In August 2014 the Group entered into supply agreement with Sercel for acquisition of new seismic equipment in the amount of 11,465,720 euro (RUR 731.0 million as of 31 December 2015). The purchase was made on deferred payments terms through ten equal installments by September 2019 at EURIBOR 6m + 2,8% p.a. Increase in EURIBOR rate by 10 bp entails additional interest expense of RUR 0.7 million for the year ended 31 December 2015.
The interest rates on other long-term loans of the Group are fixed and therefore do not result in susceptibility of upward interest rate risk through market value fluctuations of interest-bearing loans payable. As at 31 December 2015 the Group did not hedge its interest rate risk.
Market risk
Market risk is the risk that the value of a financial instrument will fluctuate as a result of changes in market prices. The Group manages market risk through periodic estimation of potential losses that could arise from adverse changes in market conditions.
Competitive environment
The Russian seismic services market is very fragmented and characterized by intense competition. Most contracts are obtained through a competitive bidding process, which is standard for the market where the Group operates. The most important factors in awarding contracts include reputation, service quality, technological capacity, track record (history of performance), experience of personnel, customer relations, long-standing relationships and price.
Different large and smaller local companies compete with the Group in the land and transition zone seismic market and large international players compete with the Group in the data processing and interpretation market.
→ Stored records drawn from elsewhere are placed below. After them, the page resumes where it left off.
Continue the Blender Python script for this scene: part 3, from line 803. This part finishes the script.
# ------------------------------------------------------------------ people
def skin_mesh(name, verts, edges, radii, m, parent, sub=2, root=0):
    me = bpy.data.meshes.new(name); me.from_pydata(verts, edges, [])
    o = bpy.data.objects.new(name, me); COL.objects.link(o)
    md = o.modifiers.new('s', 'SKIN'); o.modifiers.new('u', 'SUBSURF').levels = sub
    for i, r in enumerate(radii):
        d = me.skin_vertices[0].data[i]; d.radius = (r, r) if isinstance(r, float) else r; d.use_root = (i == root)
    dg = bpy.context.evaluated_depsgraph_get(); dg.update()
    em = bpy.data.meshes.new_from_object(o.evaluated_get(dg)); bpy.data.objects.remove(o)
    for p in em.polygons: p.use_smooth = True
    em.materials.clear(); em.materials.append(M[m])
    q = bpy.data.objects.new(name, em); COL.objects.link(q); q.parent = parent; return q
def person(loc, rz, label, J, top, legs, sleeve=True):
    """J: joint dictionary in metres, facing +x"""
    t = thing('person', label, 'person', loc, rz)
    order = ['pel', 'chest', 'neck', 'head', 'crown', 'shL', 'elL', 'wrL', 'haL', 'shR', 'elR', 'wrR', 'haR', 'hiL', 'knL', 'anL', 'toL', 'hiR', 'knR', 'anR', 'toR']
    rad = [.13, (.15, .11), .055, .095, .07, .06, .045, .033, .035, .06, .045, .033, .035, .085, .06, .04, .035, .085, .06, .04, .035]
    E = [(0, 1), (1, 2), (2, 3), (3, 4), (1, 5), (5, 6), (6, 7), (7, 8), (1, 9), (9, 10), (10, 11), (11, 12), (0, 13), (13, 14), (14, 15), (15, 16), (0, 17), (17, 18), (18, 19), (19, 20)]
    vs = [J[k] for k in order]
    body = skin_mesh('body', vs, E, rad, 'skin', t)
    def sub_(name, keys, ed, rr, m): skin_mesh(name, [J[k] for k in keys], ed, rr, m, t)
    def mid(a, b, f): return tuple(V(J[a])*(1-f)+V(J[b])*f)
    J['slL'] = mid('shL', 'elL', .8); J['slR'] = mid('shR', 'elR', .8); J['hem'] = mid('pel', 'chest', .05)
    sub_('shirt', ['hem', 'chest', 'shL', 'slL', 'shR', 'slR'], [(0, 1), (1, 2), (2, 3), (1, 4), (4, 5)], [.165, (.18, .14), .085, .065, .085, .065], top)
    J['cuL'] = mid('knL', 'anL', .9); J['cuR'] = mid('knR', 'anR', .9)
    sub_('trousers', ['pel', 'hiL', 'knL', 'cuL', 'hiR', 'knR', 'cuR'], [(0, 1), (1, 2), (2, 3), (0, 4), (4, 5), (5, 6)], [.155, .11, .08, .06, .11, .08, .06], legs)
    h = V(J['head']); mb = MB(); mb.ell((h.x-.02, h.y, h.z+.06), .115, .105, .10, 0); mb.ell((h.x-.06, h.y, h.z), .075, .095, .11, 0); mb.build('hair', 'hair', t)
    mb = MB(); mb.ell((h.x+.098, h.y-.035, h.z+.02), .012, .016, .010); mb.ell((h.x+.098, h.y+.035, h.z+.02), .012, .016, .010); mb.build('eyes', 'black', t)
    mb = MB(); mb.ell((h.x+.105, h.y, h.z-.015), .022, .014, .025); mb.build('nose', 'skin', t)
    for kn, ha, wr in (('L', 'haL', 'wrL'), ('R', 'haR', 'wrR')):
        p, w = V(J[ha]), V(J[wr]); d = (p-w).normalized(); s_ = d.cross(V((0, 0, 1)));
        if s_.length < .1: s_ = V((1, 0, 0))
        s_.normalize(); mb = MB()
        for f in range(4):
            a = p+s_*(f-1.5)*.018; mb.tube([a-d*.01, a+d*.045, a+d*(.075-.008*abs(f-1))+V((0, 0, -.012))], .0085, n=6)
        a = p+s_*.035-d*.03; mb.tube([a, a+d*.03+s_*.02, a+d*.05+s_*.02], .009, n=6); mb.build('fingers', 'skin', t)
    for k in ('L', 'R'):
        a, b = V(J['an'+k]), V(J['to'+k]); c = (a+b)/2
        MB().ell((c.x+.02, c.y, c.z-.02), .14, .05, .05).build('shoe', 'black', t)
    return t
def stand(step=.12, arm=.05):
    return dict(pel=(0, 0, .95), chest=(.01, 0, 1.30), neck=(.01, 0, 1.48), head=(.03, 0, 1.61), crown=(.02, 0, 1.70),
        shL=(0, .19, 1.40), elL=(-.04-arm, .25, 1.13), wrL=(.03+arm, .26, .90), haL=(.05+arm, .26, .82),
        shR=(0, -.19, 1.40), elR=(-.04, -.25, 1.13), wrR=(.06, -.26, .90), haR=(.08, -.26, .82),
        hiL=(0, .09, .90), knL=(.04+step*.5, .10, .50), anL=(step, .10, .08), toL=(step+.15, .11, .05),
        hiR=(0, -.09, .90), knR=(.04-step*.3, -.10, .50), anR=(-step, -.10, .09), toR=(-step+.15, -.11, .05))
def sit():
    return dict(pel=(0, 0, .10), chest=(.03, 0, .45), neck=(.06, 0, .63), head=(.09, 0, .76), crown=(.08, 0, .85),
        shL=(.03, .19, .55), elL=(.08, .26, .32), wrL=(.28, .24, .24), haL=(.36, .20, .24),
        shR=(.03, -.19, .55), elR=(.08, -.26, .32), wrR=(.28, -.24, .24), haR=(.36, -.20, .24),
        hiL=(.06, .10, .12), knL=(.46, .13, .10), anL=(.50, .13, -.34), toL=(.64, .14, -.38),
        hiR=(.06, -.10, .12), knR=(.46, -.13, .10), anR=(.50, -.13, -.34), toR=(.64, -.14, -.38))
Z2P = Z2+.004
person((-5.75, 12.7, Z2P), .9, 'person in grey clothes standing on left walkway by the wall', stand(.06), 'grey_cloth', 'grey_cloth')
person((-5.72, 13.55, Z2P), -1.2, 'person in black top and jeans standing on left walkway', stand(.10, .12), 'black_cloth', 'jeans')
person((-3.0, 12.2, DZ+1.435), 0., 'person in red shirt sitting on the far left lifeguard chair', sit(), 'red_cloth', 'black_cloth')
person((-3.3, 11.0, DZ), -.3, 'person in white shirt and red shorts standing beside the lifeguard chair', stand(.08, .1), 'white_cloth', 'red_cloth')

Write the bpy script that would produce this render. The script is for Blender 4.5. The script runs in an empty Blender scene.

In addition, the Group competes with government-sponsored companies and affiliates.
Competitive factors in the markets where the Group operates include timing, price, quality and technical proficiency and product and service delivery. Ability to enhance existing products and services and technical proficiency, while controlling costs, is of primary importance to the Group's ability to compete effectively.
Liquidity risk
Liquidity risk is the risk that the Group will encounter difficulty in raising funds to meet commitments associated with its financial liabilities. Liquidity requirements are monitored on a regular basis and management ensures that sufficient funds are available to meet any commitments as they arise.
Foreign currency risk
The Group is not engaged in any significant hedging activity to mitigate its foreign currency risk. The Group limits foreign currency risk by monitoring changes in exchange rates in the currencies in which its assets and liabilities are denominated.
Subsequent Events
In April 2016 IGSS sent a notice to the London Stock Exchange, to the Financial Conduct Authority and to other UK regulators on termination of the delisting procedures of its Global Depositary Receipts. IGSS intends to launch the delisting process once all the preparatory actions are completed. IGSS intends to terminate GDR program and cancel the listing and trading of GDRs on the main market of LSE as it wishes to be listed in Russia.
Directors' Responsibility Statement
The report and the attached Audited Consolidated Financial Statements, including the financial information contained herein, are the responsibility of, and have been approved by, the directors of the Group. The directors are responsible for ensuring that management prepares the Financial Report in accordance with the IFRS and the Listing Rules of the Financial Services Authority.